[Start of Data excerpt]

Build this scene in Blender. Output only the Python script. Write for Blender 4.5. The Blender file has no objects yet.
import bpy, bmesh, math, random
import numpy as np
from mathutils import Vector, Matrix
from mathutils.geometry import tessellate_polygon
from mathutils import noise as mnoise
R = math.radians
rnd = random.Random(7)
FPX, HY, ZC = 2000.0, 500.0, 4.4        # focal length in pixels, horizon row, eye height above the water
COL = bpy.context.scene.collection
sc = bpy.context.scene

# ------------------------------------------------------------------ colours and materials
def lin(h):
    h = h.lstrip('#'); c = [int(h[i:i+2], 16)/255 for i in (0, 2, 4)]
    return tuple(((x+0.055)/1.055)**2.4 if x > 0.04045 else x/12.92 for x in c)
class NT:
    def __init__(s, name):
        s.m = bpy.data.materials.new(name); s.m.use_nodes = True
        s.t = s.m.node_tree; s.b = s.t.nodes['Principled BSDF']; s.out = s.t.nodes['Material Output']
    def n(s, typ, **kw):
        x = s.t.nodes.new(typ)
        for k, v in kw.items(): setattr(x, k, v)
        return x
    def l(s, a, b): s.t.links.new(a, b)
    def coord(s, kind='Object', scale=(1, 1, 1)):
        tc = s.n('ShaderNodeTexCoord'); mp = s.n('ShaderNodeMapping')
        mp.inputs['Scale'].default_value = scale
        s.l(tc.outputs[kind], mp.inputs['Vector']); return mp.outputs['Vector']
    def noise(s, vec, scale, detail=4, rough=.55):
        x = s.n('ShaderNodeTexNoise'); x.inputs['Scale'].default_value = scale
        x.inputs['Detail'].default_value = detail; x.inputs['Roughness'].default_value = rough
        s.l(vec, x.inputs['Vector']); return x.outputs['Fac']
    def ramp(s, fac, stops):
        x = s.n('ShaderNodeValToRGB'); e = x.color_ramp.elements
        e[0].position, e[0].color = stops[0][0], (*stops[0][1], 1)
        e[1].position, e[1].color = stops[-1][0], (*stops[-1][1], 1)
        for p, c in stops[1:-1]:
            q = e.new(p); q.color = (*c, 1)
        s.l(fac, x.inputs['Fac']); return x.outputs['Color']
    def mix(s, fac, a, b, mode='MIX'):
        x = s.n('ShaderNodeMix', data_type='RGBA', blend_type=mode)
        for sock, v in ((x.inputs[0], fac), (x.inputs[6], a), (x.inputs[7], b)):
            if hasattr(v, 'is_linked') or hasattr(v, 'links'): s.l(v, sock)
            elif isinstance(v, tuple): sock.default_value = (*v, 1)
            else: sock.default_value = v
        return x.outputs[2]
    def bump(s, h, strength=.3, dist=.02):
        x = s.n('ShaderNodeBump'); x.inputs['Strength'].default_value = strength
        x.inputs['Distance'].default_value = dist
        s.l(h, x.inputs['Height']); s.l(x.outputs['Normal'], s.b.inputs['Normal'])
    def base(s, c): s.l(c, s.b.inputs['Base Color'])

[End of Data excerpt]

Only the lines from the first line of the material above through the line that contains "sc = bpy.context.scene" should be quoted, each one exactly.

Solution to this exercise ::
Build this scene in Blender. Output only the Python script. Write for Blender 4.5. The Blender file has no objects yet.
import bpy, bmesh, math, random
import numpy as np
from mathutils import Vector, Matrix
from mathutils.geometry import tessellate_polygon
from mathutils import noise as mnoise
R = math.radians
rnd = random.Random(7)
FPX, HY, ZC = 2000.0, 500.0, 4.4        # focal length in pixels, horizon row, eye height above the water
COL = bpy.context.scene.collection
sc = bpy.context.scene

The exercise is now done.